The picture that emerges is that Obama is comfortable only with the modus operandi of his 2008 campaign: receiving uncritical adulation from giant crowds at mass meetings. And he is too convinced of his own hype, too immersed in his own self-image as the charismatic leader of crowds, to change.
"Obama Isolated Ahead of 2012," Mike Allen and Jim VandeHei, The Politico, November 8
President Barack Obama has...isolated himself from virtually every group that matters in American politics. Congressional Democrats consider him distant and blame him for their historic defeat on Tuesday. Democratic state party leaders scoff at what they see as an inattentive and hapless political operation. Democratic lobbyists feel maligned by his holier-than-thou take on their profession. His own Cabinet—with only a few exceptions—has been marginalized.

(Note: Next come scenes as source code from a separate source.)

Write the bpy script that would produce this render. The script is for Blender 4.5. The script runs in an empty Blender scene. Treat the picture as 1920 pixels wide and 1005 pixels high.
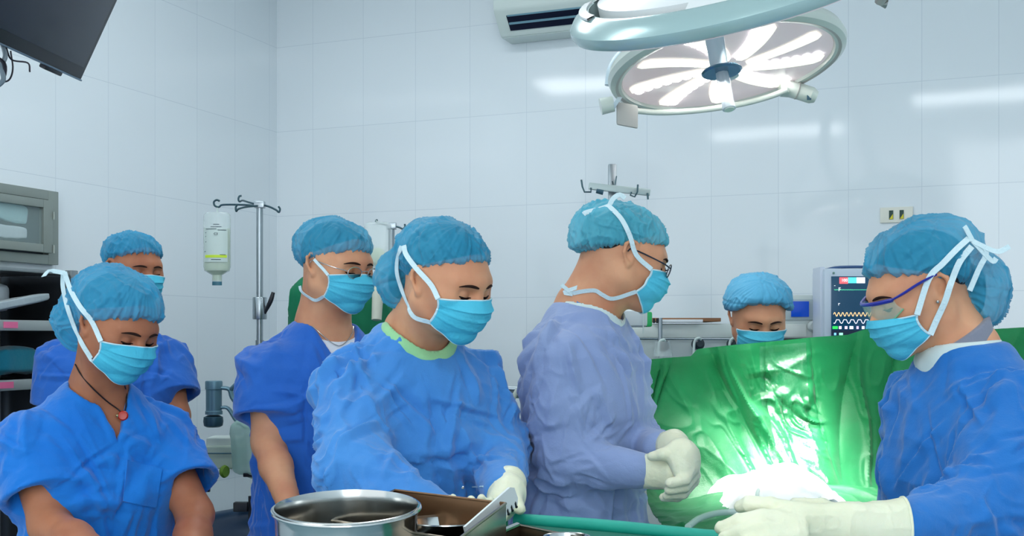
import bpy, bmesh, math, random, time
import numpy as np
from mathutils import Vector, Matrix
from mathutils.bvhtree import BVHTree

T0 = time.time()
SC = bpy.context.scene
COL = SC.collection
random.seed(4)
rng = np.random.default_rng(7)

# ------------------------------------------------------------------ camera, world, exposure
F = 2116.0            # focal length in pixels of the 1920 px frame
H = 1.42              # camera height
HY = 630.0            # horizon row
cam_data = bpy.data.cameras.new('camera')
cam_data.sensor_width = 36.0
cam_data.lens = F / 1920 * 36.0
cam_data.shift_y = (HY - 502.5) / 1920.0
cam_data.clip_start = 0.05
cam = bpy.data.objects.new('camera', cam_data)
COL.objects.link(cam)
cam.location = (0, 0, H)
cam.rotation_euler = (math.pi / 2, 0, 0)
SC.camera = cam

world = bpy.data.worlds.new('world')
SC.world = world
world.use_nodes = True
world.node_tree.nodes['Background'].inputs[0].default_value = (0.86, 0.95, 1.0, 1)
world.node_tree.nodes['Background'].inputs[1].default_value = 1.3

SC.view_settings.view_transform = 'Standard'
SC.view_settings.look = 'None'
SC.view_settings.gamma = 1.0
SC.view_settings.use_curve_mapping = False
SC.view_settings.exposure = 0.25
SC.cycles.use_denoising = True
SC.cycles.max_bounces = 8
SC.cycles.transparent_max_bounces = 12
SC.cycles.sample_clamp_indirect = 4.0
SC.cycles.caustics_reflective = False
SC.cycles.caustics_refractive = False


def area_light(name, loc, target, size, size_y, power, color):
    d = bpy.data.lights.new(name, 'AREA')
    d.shape = 'RECTANGLE'
    d.size = size
    d.size_y = size_y
    d.energy = power
    d.color = color
    o = bpy.data.objects.new(name, d)
    COL.objects.link(o)
    o.location = loc
    v = Vector(target) - Vector(loc)
    o.rotation_euler = v.to_track_quat('-Z', 'Y').to_euler()
    return o


# added soft fill from behind the camera, no real source stands there
area_light('front_fill', (0.6, -2.6, 2.4), (0.0, 3.5, 1.6), 3.6, 2.0, 60, (0.92, 0.97, 1.0))


# ------------------------------------------------------------------ helpers
def P(px, py, D):
    """the point of the room seen in picture column px, row py, at distance D"""
    return np.array([(px - 960.0) / F * D, D, H + (HY - py) / F * D])


def rgb(r, g, b):
    f = lambda c: ((c / 255.0) / 12.92) if c <= 10 else (((c / 255.0) + 0.055) / 1.055) ** 2.4
    return (f(r), f(g), f(b), 1.0)


def norm(v):
    v = np.asarray(v, float)
    return v / (np.linalg.norm(v) + 1e-12)


MATS = {}


def mat(name, col, rough=0.5, metal=0.0, spec=0.5, col2=None, nscale=6.0, ndist=0.0, bump=0.0, bscale=40.0, bump2=0.0,
        b2scale=220.0, emit=0.0, emit_col=None, trans=0.0, sheen=0.0, coat=0.0, sss=0.0, alpha=1.0, transl=0.0,
        stretch=(1, 1, 1), ior=1.45):
    if name in MATS:
        return MATS[name]
    m = bpy.data.materials.new(name)
    m.use_nodes = True
    nt = m.node_tree
    b = nt.nodes['Principled BSDF']
    out = nt.nodes['Material Output']
    b.inputs['Base Color'].default_value = col
    b.inputs['Roughness'].default_value = rough
    b.inputs['Metallic'].default_value = metal
    b.inputs['Specular IOR Level'].default_value = spec
    b.inputs['IOR'].default_value = ior
    b.inputs['Transmission Weight'].default_value = trans
    b.inputs['Sheen Weight'].default_value = sheen
    b.inputs['Coat Weight'].default_value = coat
    b.inputs['Coat Roughness'].default_value = 0.15
    b.inputs['Alpha'].default_value = alpha
    if sss:
        b.inputs['Subsurface Weight'].default_value = sss
        b.inputs['Subsurface Radius'].default_value = (0.012, 0.005, 0.003)
        b.inputs['Subsurface Scale'].default_value = 1.0
    if emit:
        b.inputs['Emission Color'].default_value = emit_col or col
        b.inputs['Emission Strength'].default_value = emit
    tc = nt.nodes.new('ShaderNodeTexCoord')
    mp = nt.nodes.new('ShaderNodeMapping')
    mp.inputs['Scale'].default_value = stretch
    nt.links.new(tc.outputs['Object'], mp.inputs['Vector'])
    if col2 is not None:
        n = nt.nodes.new('ShaderNodeTexNoise')
        n.inputs['Scale'].default_value = nscale
        n.inputs['Detail'].default_value = 4
        n.inputs['Distortion'].default_value = ndist
        r = nt.nodes.new('ShaderNodeValToRGB')
        r.color_ramp.elements[0].position = 0.35
        r.color_ramp.elements[1].position = 0.68
        r.color_ramp.elements[0].color = col
        r.color_ramp.elements[1].color = col2
        nt.links.new(mp.outputs[0], n.inputs['Vector'])
        nt.links.new(n.outputs['Fac'], r.inputs['Fac'])
        nt.links.new(r.outputs['Color'], b.inputs['Base Color'])
    last = None
    for s, sc_, det in ((bump, bscale, 3), (bump2, b2scale, 1)):
        if s:
            n = nt.nodes.new('ShaderNodeTexNoise')
            n.inputs['Scale'].default_value = sc_
            n.inputs['Detail'].default_value = det
            nt.links.new(mp.outputs[0], n.inputs['Vector'])
            bp = nt.nodes.new('ShaderNodeBump')
            bp.inputs['Strength'].default_value = s
            bp.inputs['Distance'].default_value = 0.01
            nt.links.new(n.outputs['Fac'], bp.inputs['Height'])
            if last:
                nt.links.new(last.outputs[0], bp.inputs['Normal'])
            last = bp
    if last:
        nt.links.new(last.outputs[0], b.inputs['Normal'])
    if transl:
        tr = nt.nodes.new('ShaderNodeBsdfTranslucent')
        tr.inputs['Color'].default_value = col
        mx = nt.nodes.new('ShaderNodeMixShader')
        mx.inputs[0].default_value = transl
        nt.links.new(b.outputs[0], mx.inputs[1])
        nt.links.new(tr.outputs[0], mx.inputs[2])
        nt.links.new(mx.outputs[0], out.inputs['Surface'])
    MATS[name] = m
    return m


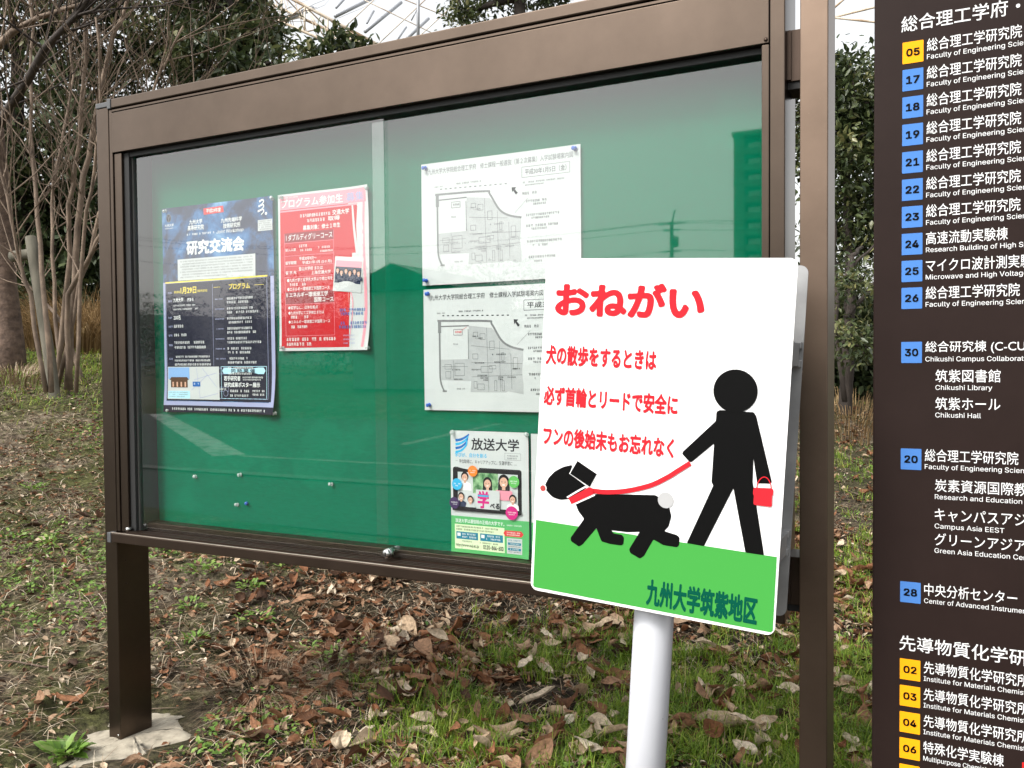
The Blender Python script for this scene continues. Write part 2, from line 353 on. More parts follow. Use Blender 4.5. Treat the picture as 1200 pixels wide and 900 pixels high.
gx, gy = axis(-8, 1.6, .035, 900), axis(-1.2, 8, .035, 900)
XX, YY = np.meshgrid(gx, gy); ZZ = ground_z(XX, YY); ZZ = np.where(YY < -2.7, -.02, ZZ); ZZ = np.where((YY < -4.2) & (YY > -13.2), -.6, ZZ)
nx_, ny_ = len(gx), len(gy)
me = bpy.data.meshes.new('ground'); me.vertices.add(nx_*ny_)
me.vertices.foreach_set('co', np.stack([XX, YY, ZZ], -1).reshape(-1).astype(np.float32))
ii = (np.arange(ny_-1)[:, None]*nx_+np.arange(nx_-1)[None, :]).reshape(-1)
q = np.stack([ii, ii+1, ii+nx_+1, ii+nx_], 1).astype(np.int32)
me.loops.add(q.size); me.loops.foreach_set('vertex_index', q.reshape(-1)); me.polygons.add(len(q))
me.polygons.foreach_set('loop_start', np.arange(len(q), dtype=np.int32)*4); me.polygons.foreach_set('loop_total', np.full(len(q), 4, np.int32))
me.polygons.foreach_set('use_smooth', np.ones(len(q), bool)); me.materials.append(M['soil']); me.update()
hz_ = me.attributes.new('humus', 'FLOAT', 'POINT'); hz_.data.foreach_set('value', (np.clip(1/(1+np.exp(-(XX+.49*YY+1.75+.8*fbm(XX*1.1, YY*1.1, 3, 50))/.2)), 0, 1)*np.clip(1.3-np.abs(YY-1.2)/6, 0, 1)*.9).reshape(-1).astype(np.float32))
go = bpy.data.objects.new('ground', me); COL.objects.link(go); tag(go, kind='structure')
# pavement, kerb and road behind the photographer (mirrored in the panes)
tag(bx('pavement', (-60, -4.6, -.3), (60, -2.75, .005), M['asphalt']), kind='structure')
tag(bx('kerb', (-60, -4.78, -.3), (60, -4.6, .02), M['kerb']), kind='structure')
tag(bx('road', (-60, -13, -.4), (60, -4.78, -.1), M['asphalt']), kind='structure')
def strip(mb, a, b, w, z, m):
    a = Vector(a); b = Vector(b); d = (b-a).normalized(); p = Vector((-d.y, d.x))*w/2
    mb.add([(a.x-p.x, a.y-p.y, z), (b.x-p.x, b.y-p.y, z), (b.x+p.x, b.y+p.y, z), (a.x+p.x, a.y+p.y, z)], [(0, 1, 2, 3)], m)
rm = MB(); strip(rm, (-16.6, -12.94), (-8.02, -6.60), .42, -.088, M['paint']); strip(rm, (-7.9, -6.64), (14, -6.9), .10, -.092, M['paint']); strip(rm, (-6.7, -8.68), (-7.25, -12.9), .14, -.092, M['paint'])
tag(rm.build('road_marking'), kind='structure')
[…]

His relations with business leaders could hardly be worse. Obama has suggested it's a PR problem, but several Democratic officials said CEOs friendly with the president walk away feeling he's indifferent at best to their concerns. Add in his icy relations with Republicans, the media and, most important, most voters, and it's easy to understand why his own staff leaked word to POLITICO that it wants Obama to shake up his staff and change his political approach....
But many Democrats privately say they are skeptical that Obama is self-aware enough to make the sort of dramatic changes they feel are needed—in his relations with other Democrats or in his very approach to the job.